4. Bring On The Negotiations – If you aren’t willing to negotiate on a price, you probably should try selling that item on craigslist or ebay first. I think most yard sale shoppers venture out to sales with the expectation of negotiating your prices down. Start by marking your items up by a little bit, but keeping them within a fair price range. This way you’ll be prepared to negotiate down to your “must have” ideal price to sell it. You can always say no, but  a fish on the hook is worth more than a potential one. You can also encourage your shopper to keep looking and find other items to bundle with it for a reduced price. They get a lower price and you have less items to clean up when it’s all over. Some people also like to offer free gifts with purchase as an incentive to sweeten a deal.
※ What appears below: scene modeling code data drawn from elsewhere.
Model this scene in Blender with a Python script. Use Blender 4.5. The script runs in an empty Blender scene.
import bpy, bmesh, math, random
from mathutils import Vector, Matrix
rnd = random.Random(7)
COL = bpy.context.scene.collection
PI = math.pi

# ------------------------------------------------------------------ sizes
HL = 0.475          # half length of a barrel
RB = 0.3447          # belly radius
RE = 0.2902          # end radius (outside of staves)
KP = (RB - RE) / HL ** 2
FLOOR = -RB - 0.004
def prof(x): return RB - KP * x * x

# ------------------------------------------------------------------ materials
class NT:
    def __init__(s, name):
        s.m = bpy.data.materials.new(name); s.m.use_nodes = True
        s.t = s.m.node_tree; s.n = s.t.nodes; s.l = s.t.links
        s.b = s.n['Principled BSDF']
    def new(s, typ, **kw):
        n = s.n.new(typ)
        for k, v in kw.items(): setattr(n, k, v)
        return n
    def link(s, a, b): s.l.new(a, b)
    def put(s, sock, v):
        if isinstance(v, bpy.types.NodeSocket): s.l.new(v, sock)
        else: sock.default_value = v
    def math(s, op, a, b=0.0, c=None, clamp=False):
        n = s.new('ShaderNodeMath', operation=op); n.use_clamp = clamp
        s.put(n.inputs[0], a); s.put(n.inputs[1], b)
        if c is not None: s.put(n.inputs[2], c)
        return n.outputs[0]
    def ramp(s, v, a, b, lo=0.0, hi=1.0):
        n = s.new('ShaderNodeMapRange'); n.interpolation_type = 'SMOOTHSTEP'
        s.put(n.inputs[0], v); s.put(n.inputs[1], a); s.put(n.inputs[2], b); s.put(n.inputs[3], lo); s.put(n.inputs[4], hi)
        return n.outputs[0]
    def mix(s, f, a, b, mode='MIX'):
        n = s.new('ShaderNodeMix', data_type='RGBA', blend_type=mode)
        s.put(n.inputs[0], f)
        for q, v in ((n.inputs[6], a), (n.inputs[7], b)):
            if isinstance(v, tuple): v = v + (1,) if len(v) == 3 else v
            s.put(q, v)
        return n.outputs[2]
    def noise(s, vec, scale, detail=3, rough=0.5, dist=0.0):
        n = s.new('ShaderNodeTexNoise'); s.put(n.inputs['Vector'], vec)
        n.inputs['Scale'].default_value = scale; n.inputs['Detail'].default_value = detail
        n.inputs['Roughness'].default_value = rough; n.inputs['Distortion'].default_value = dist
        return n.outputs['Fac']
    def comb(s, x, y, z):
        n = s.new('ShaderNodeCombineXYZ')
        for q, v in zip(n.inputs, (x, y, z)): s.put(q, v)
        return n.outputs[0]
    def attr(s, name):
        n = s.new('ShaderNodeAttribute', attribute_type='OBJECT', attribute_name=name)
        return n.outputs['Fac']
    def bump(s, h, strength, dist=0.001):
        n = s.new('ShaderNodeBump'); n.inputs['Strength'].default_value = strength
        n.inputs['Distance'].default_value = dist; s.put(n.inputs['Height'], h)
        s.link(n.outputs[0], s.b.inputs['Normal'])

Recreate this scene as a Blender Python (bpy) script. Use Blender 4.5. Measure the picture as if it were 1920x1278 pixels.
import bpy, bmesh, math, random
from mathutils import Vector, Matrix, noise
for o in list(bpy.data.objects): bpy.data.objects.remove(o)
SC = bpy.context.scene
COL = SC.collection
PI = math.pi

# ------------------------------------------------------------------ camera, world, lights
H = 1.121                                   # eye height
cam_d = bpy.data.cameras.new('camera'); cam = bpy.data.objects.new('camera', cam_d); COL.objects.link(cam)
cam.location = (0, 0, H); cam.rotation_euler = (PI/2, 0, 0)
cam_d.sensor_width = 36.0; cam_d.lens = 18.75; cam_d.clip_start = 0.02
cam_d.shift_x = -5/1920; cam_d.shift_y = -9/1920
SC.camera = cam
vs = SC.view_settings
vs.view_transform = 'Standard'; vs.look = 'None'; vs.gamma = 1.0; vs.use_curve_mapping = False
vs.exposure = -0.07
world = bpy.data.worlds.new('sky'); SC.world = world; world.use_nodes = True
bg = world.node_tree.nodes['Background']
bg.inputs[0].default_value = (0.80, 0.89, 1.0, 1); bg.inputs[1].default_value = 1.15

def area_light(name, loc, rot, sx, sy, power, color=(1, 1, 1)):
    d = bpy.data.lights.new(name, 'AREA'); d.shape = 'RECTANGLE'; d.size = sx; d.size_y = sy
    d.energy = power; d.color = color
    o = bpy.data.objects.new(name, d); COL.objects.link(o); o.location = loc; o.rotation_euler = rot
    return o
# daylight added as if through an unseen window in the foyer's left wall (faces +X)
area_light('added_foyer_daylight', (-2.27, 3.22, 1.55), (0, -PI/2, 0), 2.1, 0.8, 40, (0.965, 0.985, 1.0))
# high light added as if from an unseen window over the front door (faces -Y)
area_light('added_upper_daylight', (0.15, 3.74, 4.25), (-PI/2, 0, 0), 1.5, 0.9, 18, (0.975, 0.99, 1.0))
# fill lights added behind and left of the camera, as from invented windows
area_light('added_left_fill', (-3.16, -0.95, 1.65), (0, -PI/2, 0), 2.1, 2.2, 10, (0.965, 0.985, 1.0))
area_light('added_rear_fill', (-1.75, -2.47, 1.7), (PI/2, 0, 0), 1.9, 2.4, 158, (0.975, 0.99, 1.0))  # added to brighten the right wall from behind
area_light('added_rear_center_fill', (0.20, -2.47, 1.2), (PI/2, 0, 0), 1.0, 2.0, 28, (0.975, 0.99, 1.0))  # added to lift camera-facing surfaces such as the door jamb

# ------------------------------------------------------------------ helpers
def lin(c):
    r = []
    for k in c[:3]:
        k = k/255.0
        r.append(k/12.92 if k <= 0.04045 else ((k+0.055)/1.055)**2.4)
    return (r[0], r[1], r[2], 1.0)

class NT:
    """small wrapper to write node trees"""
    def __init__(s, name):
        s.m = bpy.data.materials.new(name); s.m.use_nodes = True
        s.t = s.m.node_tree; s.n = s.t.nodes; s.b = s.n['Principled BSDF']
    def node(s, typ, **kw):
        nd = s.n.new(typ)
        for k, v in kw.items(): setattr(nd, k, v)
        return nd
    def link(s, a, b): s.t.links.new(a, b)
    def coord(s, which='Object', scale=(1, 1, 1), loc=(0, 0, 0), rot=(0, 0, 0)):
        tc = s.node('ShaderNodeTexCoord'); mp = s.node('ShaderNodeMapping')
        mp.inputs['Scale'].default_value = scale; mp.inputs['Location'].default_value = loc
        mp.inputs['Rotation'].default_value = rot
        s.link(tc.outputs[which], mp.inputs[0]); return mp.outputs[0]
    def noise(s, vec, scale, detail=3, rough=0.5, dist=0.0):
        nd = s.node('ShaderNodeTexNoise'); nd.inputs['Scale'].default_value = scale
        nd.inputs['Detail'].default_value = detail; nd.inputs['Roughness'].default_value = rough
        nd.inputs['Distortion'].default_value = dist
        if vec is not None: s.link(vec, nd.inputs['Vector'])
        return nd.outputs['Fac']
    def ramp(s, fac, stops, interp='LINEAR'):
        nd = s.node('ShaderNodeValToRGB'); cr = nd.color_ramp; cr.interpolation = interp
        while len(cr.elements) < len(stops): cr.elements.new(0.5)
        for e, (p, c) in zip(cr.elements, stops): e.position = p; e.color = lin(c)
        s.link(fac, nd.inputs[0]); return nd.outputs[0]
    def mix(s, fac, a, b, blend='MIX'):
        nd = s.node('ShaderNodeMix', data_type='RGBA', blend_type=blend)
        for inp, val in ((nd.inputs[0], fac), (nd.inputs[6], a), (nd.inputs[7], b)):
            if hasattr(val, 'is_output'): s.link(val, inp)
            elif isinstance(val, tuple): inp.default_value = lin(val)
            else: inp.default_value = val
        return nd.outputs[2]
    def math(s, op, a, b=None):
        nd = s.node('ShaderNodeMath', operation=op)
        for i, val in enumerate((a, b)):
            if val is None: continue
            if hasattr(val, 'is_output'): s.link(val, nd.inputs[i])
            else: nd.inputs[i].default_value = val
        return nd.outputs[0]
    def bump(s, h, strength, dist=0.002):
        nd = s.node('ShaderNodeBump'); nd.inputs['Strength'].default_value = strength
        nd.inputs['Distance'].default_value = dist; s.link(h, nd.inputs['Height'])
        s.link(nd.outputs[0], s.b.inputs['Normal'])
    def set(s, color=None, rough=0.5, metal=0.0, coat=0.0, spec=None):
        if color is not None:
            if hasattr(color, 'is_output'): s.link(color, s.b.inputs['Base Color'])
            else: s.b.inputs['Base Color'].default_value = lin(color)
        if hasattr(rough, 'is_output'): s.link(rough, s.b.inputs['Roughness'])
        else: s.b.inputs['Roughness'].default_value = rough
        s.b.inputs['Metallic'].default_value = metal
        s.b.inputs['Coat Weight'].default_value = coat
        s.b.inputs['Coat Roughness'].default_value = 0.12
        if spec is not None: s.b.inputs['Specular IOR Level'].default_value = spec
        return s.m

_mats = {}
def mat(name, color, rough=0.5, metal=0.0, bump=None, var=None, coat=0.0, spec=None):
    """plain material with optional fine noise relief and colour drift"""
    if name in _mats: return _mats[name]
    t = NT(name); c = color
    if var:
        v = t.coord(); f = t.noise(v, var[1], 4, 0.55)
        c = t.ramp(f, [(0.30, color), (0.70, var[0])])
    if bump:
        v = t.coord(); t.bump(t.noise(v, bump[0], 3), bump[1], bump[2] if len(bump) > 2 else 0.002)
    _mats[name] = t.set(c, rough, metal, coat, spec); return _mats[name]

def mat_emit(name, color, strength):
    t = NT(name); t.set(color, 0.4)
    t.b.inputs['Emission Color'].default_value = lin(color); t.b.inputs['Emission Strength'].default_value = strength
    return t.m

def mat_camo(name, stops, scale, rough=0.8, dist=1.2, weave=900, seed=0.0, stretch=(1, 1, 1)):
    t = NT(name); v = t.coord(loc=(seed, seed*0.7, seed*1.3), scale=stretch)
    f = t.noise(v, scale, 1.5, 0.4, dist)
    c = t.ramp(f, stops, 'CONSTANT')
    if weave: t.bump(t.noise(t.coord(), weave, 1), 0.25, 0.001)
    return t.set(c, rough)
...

You could maybe say, “I really can’t go lower than $X on this item, but you can pick something out of this bin (usually your little items) for free if you can meet this price.” You have to keep in mind that unlike going to a shore, yard sale shoppers are looking for deals on items they would like to have if the price is right, not necessarily items they need to buy that day.

As I said earlier, I truly think yard sales are a buyers market so here are tips for the buyers out there.

1. Timing Is EVERYTHING – Check local papers and online and check for start and end times. You best bets to getting a truly great bargain are to go early or late in the day. If you’re hoping to score some big ticket items on the cheap, hit the sale earlier as they might not last till the end of the day. You can always ask that the sellers hold an item or you can prepay for it while you go get a bigger vehicle to bring it home in. But don’t wait on those big items because they are usually the first to go. If you’re going just to treasure hunt and aren’t in the market for anything in particular, stop by toward the end of the sale. This is your best time to get items for drastically reduced prices or free. The day after sales are over are a great opportunity to scoop up freebies that people don’t want to spend time dragging back into the house. Stop by sale locations the next day or check online where a lot of people offer yard sale leftovers to anyone willing to come pick them up curbside.

2. Negotiate And Bundle – Try to save negotiations for bigger items or bundle a bunch of items and offer a slightly lower price. Nobody really appreciates someone trying to haggle a dollar item down to pennies. Instead ask to get that lower priced item free if you purchase that other item or items you’ve been looking at. Most yard sale items are already priced pretty low, but you can still negotiate down in most cases, just try to be respectful about it because after all these are someone’s personal belongings.

3. Come With Cash – The yard sale is one where cash is king. While most sellers will hold bigger items for you, they might not be so willing to hold those lower priced items while you go and get cash. They might lose a chance to sell them to other shoppers who come by while risking the chance that you may not return for the item. My brother-in-law told me that a lot of yard sale buyers like to put a certain amount of cash (what they want to spend) in one pocket and the rest of their cash in another. When they pick up a more expesive item they might say, “Would you take $X amount because this is all I have (while flashing the cash).” A seller is more likely to work with you when you flash the cash because they know something is better than nothing and there are no guarantees they’ll get another buyer later in the day.

What’s the best deal you ever got from a yard sale or the most money you ever made?